Petricevic, Olga 10 May 2013 (has links)
In this dissertation I first develop a theoretical framework that explores different components of dynamic capabilities related to firm’s boundary-spanning linkages across two different types of inter-organizational activities - alliances and networks. I argue that there are four different subsets of dynamic capabilities simultaneously at work: alliance opportunity-sensing, alliance opportunity-seizing, network opportunity-sensing and network opportunity-seizing. Furthermore, I argue that there are significant interaction effects between these distinctive subsets driving the firm’s overall effectiveness in sensing and seizing of novel and innovative external opportunities. In order to explore potential interdependencies and draw distinctions among different dynamic capability subsets I integrate concepts from the two theoretical perspectives that often neglect the emphasis of the other - the dynamic capability view and the social network perspective. I then test the hypothesized relationships in the context of firms actively patenting in nanotechnology.

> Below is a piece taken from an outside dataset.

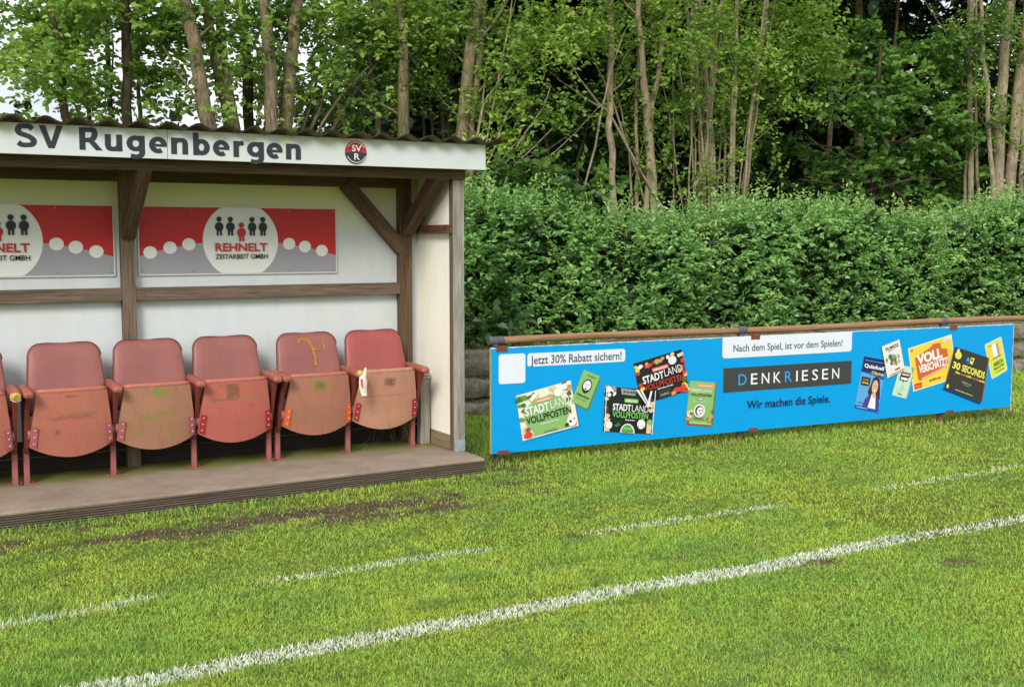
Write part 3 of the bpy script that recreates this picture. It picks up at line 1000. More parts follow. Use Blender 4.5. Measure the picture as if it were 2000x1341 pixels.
# frayed pale rim
mb = MB()
e = .0035
for (s0, z0, s1, z1) in ((BS0, BZ1, BS1, BZ1), (BS1, BZ0, BS1, BZ1)):
    n = 160 if s0 != s1 else 30
    for k in range(n):
        ta, tb = k / n, (k + 1) / n
        w = random.choice((.002, .003, .004, .006))
        A = (s0 + (s1 - s0) * ta, z0 + (z1 - z0) * ta); B_ = (s0 + (s1 - s0) * tb, z0 + (z1 - z0) * tb)
        dx = (-w, 0) if s0 == s1 else (0, -w)
        mb.add([P(A[0], A[1], .0656), P(B_[0], B_[1], .0656), P(B_[0] + dx[0], B_[1] + dx[1], .0656), P(A[0] + dx[0], A[1] + dx[1], .0656)], [(0, 1, 2, 3)])
adopt(mb.build("pale_rim", ink(226, 232, 230), None, recalc=False), brd)
for s, top in ((0.02, 1), (2.335, 1), (4.585, 1), (0.03, 0), (2.33, 0), (4.57, 0)):
    mb = MB()
    z0, z1 = (BZ1 - .028, BZ1 + .012) if top else (BZ0 - .012, BZ0 + .022)
    zc = (z0 + z1) / 2
    mb.bar(fpt(s - .045, .0695, zc), fpt(s + .045, .0695, zc), .004, z1 - z0, (0, 0, 1))
    zt = z1 - .003 if top else z0 + .003
    mb.bar(fpt(s, .067, zt), fpt(s, .012, zt), .085, .004, (0, 0, 1))
    adopt(mb.build("bracket", M["rust"], None, bevel=.001), brd)

bp = Print(lambda a, b, t: fpt(a, .0655 + t, b))
PLATE = ink(226, 232, 244); NAVY = ink(30, 44, 84); GREYT = ink(78, 82, 96)


def rr(px0, py0, px1, py1, mat, r=.02):
    a0, b1 = fpx(px0, py0); a1, b0 = fpx(px1, py1)
    bp.rrect(a0, min(b0, b1), a1, max(b0, b1), r, r, mat)
    return a0, a1, min(b0, b1), max(b0, b1)


a0, b1 = fpx(974, 692); a1, b0 = fpx(1026, 747)
bp.rrect(a0, b0, a1, b1, .02, .02, PLATE)                   # blank plate (its code is left out)
a0, b1 = fpx(1030, 690); a1, b0 = fpx(1221, 706)
b0 = fpx(1030, 716)[1]; b0b = b0
bp.rrect(a0, b0, a1, b1, .022, .022, PLATE)
ta, tb = fpx(1036, 709); tc, td = fpx(1214, 700)
bp.text("Jetzt 30% Rabatt sichern!", ta, tc, (b0 + b1) / 2 - .034, .068, GREYT, .016)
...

Nanotechnology innovations are multidisciplinary in nature and require search and discovery across multiple inter-organizational, scientific, geographic, industry, or technological domains by a particular firm. The findings offer support for the conceptualizations of dynamic capabilities as consisting of distinct subsets of capabilities for the sensing and the seizing of external new-knowledge opportunities. The findings suggest that firm’s innovativeness in an interdisciplinary scientific field such as nanotechnology is the function of the vector of multi-dimensional dynamic capabilities that are context-specific. Furthermore, the findings also suggest that there are inherent trade-offs embedded in different dimensions of dynamic capabilities when deployed across a wide range of inter-organizational relationships.